他の領域をどう引きつけてゆくかという事は誰もが自覚的になってゆくと思いますか?
 色々選択があって、「僕は僕でやるよ」と いう人は必ずでてくると思うし、多分それ でも生きて行けると思います。現在混合させてゆくという事を「何とかしなくては」と考えている人は、それぞれの領域の中からはじきだされてしまうタイプの人が多いでしょうね。プロパーな領域では、逆に煙たがられているという状況があると思います。でもそういう ことを考えている人は、現在までの方法論に閉塞感を感じている場合が多いでしょうね。そういう人は何かもう少し「面白いこと」を やりたいな、という感じ方なんだと思うん です。実際相互研究的な分野というのは求められているのですけど、色々な領域の人が 集まって何かをやる、という事を積み重ねてゆかないと急には何もできない、実際にそういった事をやらなくてはと感じている人々が何回も積み重ねていってノウハウを作り出してゆくということが非常に重要になります よね。その結果、「相互に」せざるを得ない 人はそのノウハウを参照してゆけばいいし、我が道をゆく人は我が道を究めればいい わけです。選択をするということは個人に 委ねられるわけです。ただ、現時点で「相互に」という事を叫んでも、じゃあ、何を相互にやるのかというというところで戸惑っているという感はありますね。

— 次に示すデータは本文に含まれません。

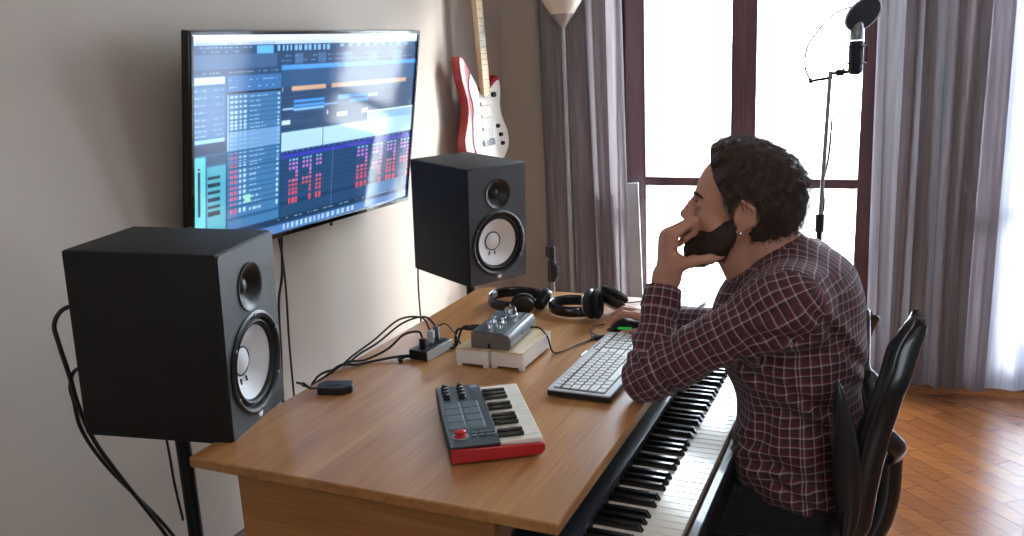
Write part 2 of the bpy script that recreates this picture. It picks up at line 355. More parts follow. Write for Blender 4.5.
# ================================================================== DESK
DX0, DX1, DY0, DY1, DZ = -1.268, -.487, 1.21, 2.55, .75
desk = thing('desk', 'light brown wooden desk carrying the keyboards and headphones', 'desk', ((DX0 + DX1) / 2, (DY0 + DY1) / 2, 0))
w_, l_ = DX1 - DX0, DY1 - DY0
def rrect(w, l, r, n=6, corners=(1, 1, 1, 1)):
    out = []
    for (sx, sy, a0), on in zip(((1, -1, -90), (1, 1, 0), (-1, 1, 90), (-1, -1, 180)), corners):
        rr = r if on else .004; cx, cy = sx * (w / 2 - rr), sy * (l / 2 - rr)
        for k in range(n + 1):
            a = math.radians(a0 + 90 * k / n); out.append((cx + rr * math.cos(a), cy + rr * math.sin(a)))
    return out
MB().prism(rrect(w_, l_, .06, corners=(0, 0, 1, 0)), DZ - .022, DZ).build('tabletop', M['desk'], desk, bevel=.003)
plabel(MB().box((-.02, -l_ / 2 + .04, (DZ - .022) / 2 + .01), (.56, .018, DZ - .042)).build('side_panel', M['desk_edge'], desk, bevel=.001), 'near side panel')
plabel(MB().box((-.02, l_ / 2 - .04, (DZ - .022) / 2 + .01), (.56, .018, DZ - .042)).build('side_panel', M['desk_edge'], desk, bevel=.001), 'far side panel')
MB().box((-.28, 0, .55), (.018, l_ - .1, .35)).build('modesty_panel', M['desk_edge'], desk, bevel=.001)
for sy in (-1, 1):
    for sx in (-1, 1): MB().cyl((-.02 + sx * .25, sy * (l_ / 2 - .04), 0), (-.02 + sx * .25, sy * (l_ / 2 - .04), .012), .014).build('foot', M['black'], desk)

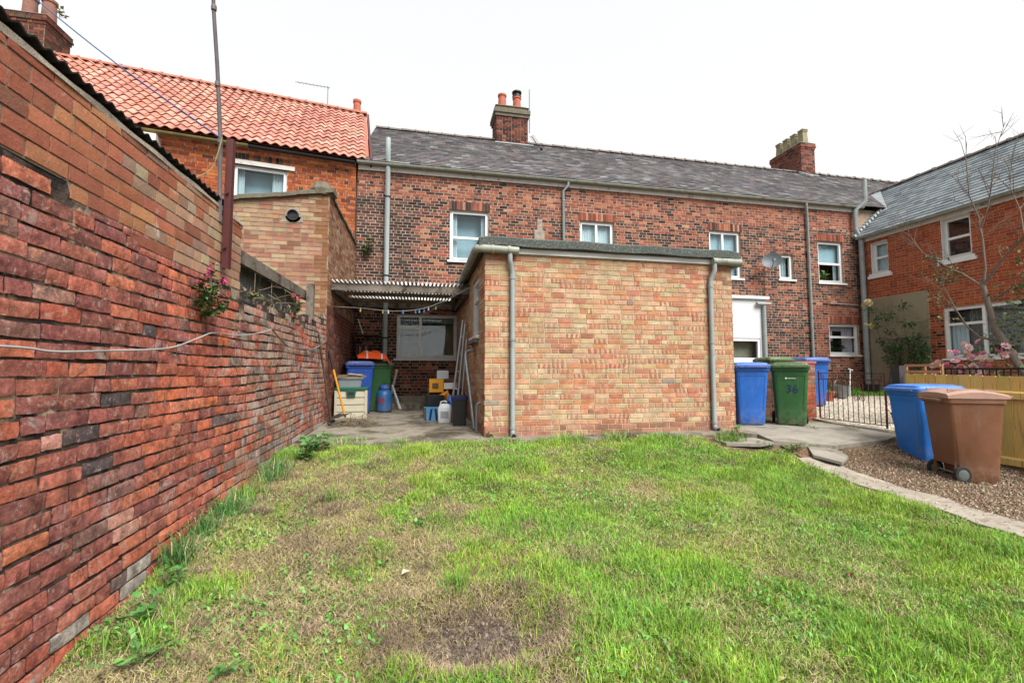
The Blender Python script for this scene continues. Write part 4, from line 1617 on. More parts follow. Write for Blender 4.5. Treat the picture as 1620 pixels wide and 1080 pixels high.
# ------------------------------------------------------------------ lean-to canopy
CAN = thing('lean_to_canopy', 'weathered timber lean-to with corrugated plastic roof over the yard', 'canopy', (-.3, 9.9, 2.4))
for i, (y, z0, z1, m) in enumerate(((8.40, 2.40, 2.535, 'oldwood'), (9.45, 2.485, 2.56, 'darkwood'), (10.6, 2.525, 2.605, 'darkwood'), (11.33, 2.50, 2.64, 'oldwood'))):
    mb = MB()
    mb.box((-1.585, y - .03, z0), (.895, y + .03, z1))
    mb.build('beam' if i < 3 else 'wall_plate', M[m], CAN)
for x in (-1.55, .86):
    mb = MB()
    mb.bar((x, 8.44, 2.42), (x, 11.3, 2.50), .06, .12)
    mb.build('side_rail', M['darkwood'], CAN)
for k in range(4):
    mb = MB()
    x0 = -1.57 + k * .615
    l1, l2 = [], []
    for q in range(61):
        x = x0 + .64 * q / 60
        w = .017 * math.sin(2 * math.pi * x / .075)
        l1.append((x, 8.30 + .02 * (k % 2), 2.56 + w + .004 * k))
        l2.append((x, 11.37, 2.70 + w + .004 * k))
    mb.loft([l1, l2], False, closed=False)
    mb.build('corrugated_sheet', M['sheet'], CAN, smooth=60)

# ------------------------------------------------------------------ wheelie bins
def rrect(hx, y0, y1, z, rad, n=4):
    pts = []
    for cx, cy, a0 in ((hx - rad, y1 - rad, 0), (-hx + rad, y1 - rad, 90), (-hx + rad, y0 + rad, 180), (hx - rad, y0 + rad, 270)):
        for k in range(n + 1):
            a = R(a0 + 90 * k / n)
            pts.append((cx + rad * math.cos(a), cy + rad * math.sin(a), z))
    return pts


def wheelie_bin(label, loc, rz, body, lid, group, style='flat', number=None, logo=False):
    """front is -y, wheels and hinge at +y"""
    root = thing('wheelie_bin', label, 'bin', (0, 0, 0), group)
    mb = MB()
    mb.loft([rrect(.215, -.25, .12, .012, .05), rrect(.225, -.26, .13, .03, .05), rrect(.232, -.265, .15, .165, .05), rrect(.234, -.268, .262, .20, .05), rrect(.278, -.325, .325, .90, .05), rrect(.280, -.328, .328, .925, .05), rrect(.298, -.348, .35, .93, .045), rrect(.300, -.350, .352, .985, .045), rrect(.285, -.335, .337, .99, .04)])
    if style == 'brown':
        for sx in (-1, 1):
            mb.box((sx * .20 - .012, .23, .06), (sx * .20 + .012, .262, .24))
    bo = mb.build('body', M[body], root, smooth=38)
    mb = MB()
    for sx in (-1, 1):
        mb.tube([(sx * .19, .35, .955), (sx * .19, .41, .965)], .014, 8)
    mb.tube([(-.2, .41, .965), (.2, .41, .965)], .017, 10)
    mb.build('handle', M[body], root, smooth=40)
    mb = MB()
    if style == 'brown':
        n = 9
        for sgn in (1,):
            rings = []
            for k in range(n + 1):
                u = k / n
                y = .36 - .74 * u
                hgt = 1.02 + .06 * math.sin(math.pi * (u * .86 + .1))
                w = .312 - .02 * (u > .97)
                rings.append([(-w, y, .985), (-w, y, hgt - .02), (-w + .03, y, hgt), (-.1, y, hgt + .012), (.1, y, hgt + .012), (w - .03, y, hgt), (w, y, hgt - .02), (w, y, .985)])
            mb.loft(rings)
        mb.box((-.26, -.43, 1.0), (.26, -.372, 1.022))
        lo = mb.build('lid', M[lid], root, smooth=30)
        for q in (((-.17, -.30, 1.052), (.17, -.18, 1.083)), ((-.22, .05, 1.07), (-.20, .30, 1.092)), ((.20, .05, 1.07), (.22, .30, 1.092))):
            mb = MB()
            mb.box(*q)
            mb.build('lid_rib', M[lid], lo)
    else:
        mb.loft([rrect(.306, -.37, .36, .975, .05), rrect(.31, -.375, .362, 1.0, .05), rrect(.31, -.375, .362, 1.022, .05), rrect(.285, -.34, .34, 1.034, .05), rrect(.275, -.33, .33, 1.058, .05), rrect(.20, -.25, .26, 1.075, .06), rrect(.1, -.12, .12, 1.08, .05)])
        mb.box((-.24, -.405, .99), (.24, -.372, 1.006))
        lo = mb.build('lid', M[lid], root, smooth=38)
        mb = MB()
        for sx in (-1, 1):
            mb.tube([(sx * .17 - .05, .365, 1.0), (sx * .17 + .05, .365, 1.0)], .022, 8)
        mb.build('hinge', M[lid], lo, smooth=40)
    mb = MB()
    mb.tube([(-.26, .215, .10), (.26, .215, .10)], .012, 8)
    mb.build('axle', M['galv'], root)
    for sx in (-1, 1):
        mb = MB()
        mb.lathe((sx * .265, .215, .10), [(.07, -.024), (.092, -.024), (.10, -.014), (.10, .014), (.092, .024), (.07, .024)], 22, axis=(1, 0, 0))
        w = mb.build('wheel', M['rubber'], root, smooth=40)
        mb = MB()
        mb.lathe((sx * .265, .215, .10), [(.02, -.03), (.055, -.027), (.071, -.020), (.071, .020), (.055, .027), (.02, .03)], 18, axis=(1, 0, 0))
        mb.build('hub', M['hub'], w, smooth=40)
    # front panel ribs
    mb = MB()
    for sx in (-1, 1):
        mb.loft([[(sx * .18 - .008, -.272, .28), (sx * .18 + .008, -.272, .28), (sx * .18 + .004, -.28, .28)], [(sx * .22 - .008, -.32, .84), (sx * .22 + .008, -.32, .84), (sx * .22 + .004, -.327, .84)]])
    mb.bar((-.225, -.322, .855), (.225, -.322, .855), .012, .012)
    mb.build('rib', M[body], root)
    if number:
        c = bpy.data.curves.new('number', 'FONT')
        c.body = number
        c.size = .19
        c.extrude = .001
        c.align_x = 'CENTER'
        tmp = bpy.data.objects.new('number_curve', c)
        me = bpy.data.meshes.new_from_object(tmp)
        bpy.data.objects.remove(tmp)
        me.materials.append(M['number'])
        ob = bpy.data.objects.new('painted_number', me)
        put(ob, root, (0.02, -.3045, .56))
        ob.rotation_euler = (R(90) - math.atan2(.057, .70) * -1, 0, 0)
    if logo:
        mb = MB()
        mb.c = (1, 1, 1, 1)
        mb.lathe((-.07, -.324, .80), [(.016, 0), (.016, .004)], 10, axis=(0, -1, 0))
        for k in range(6):
            mb.box((-.045 + k * .022, -.3275, .793), (-.03 + k * .022, -.322, .807))
        mb.build('printed_mark', M['white'], root)
    turn(root, loc, rz)
    root.scale = (.84, .84, 1) if style == 'brown' else (.94, .92, 1)
    return root


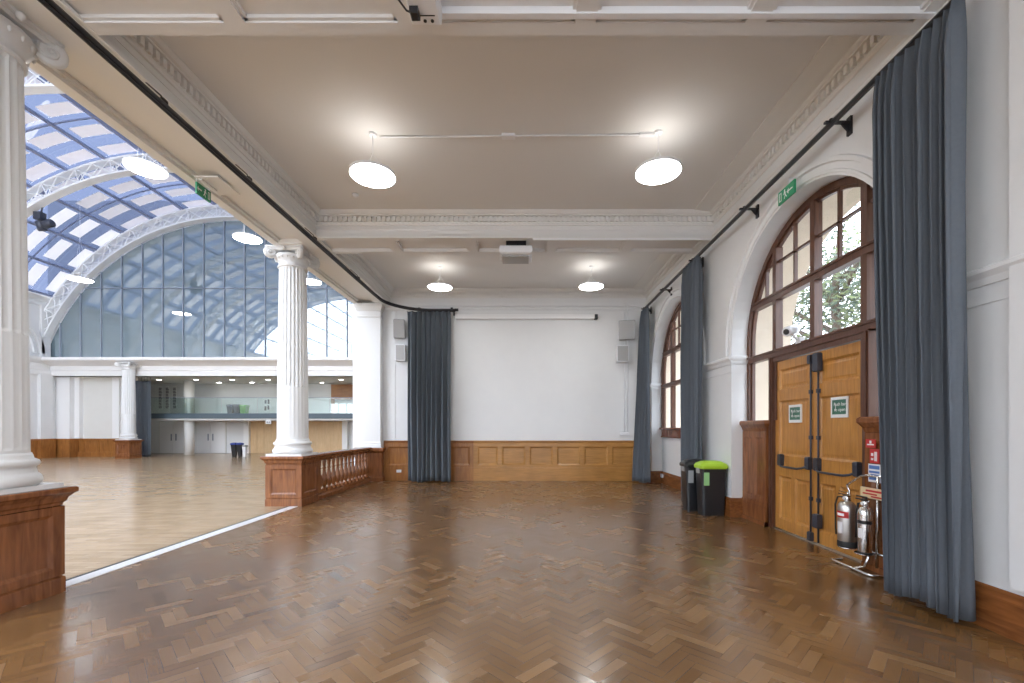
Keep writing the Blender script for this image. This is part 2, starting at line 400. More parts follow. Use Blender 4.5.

 「相互に交わってゆく」という事に対して 非常に「この先どうなってゆくのだろう」と いう感覚を抱きます。インターネットという 「多情報」のメディアによって今までは自分の両域の中で「個性的」だったのが実は同じ ような「個性」というのがあちこちにいる等ということに自覚的になってしまうということがあるかと思います。
 メディアということで思うのですけど、 メールマガジンやホームページ上での日記というものを、じゃあ書籍にしてみましょうという事をやるとなぜか書籍上ではつまらないなんて事があるように思えるのですね。これがかつての文学者等の書簡や日記などを、書物として読むときには結構面白がれる のに、不思議だな、と思うわけですよ。
 これはインターネットと書物というメディアの違いによるものなのか、それとも現代の ウェブ日記やメールマガジンは実はそもそもつまらないものなのに、インターネット上で 見ているから面白いと感じているのかということなのか、わからないですけど最近は非常に気になるところですね。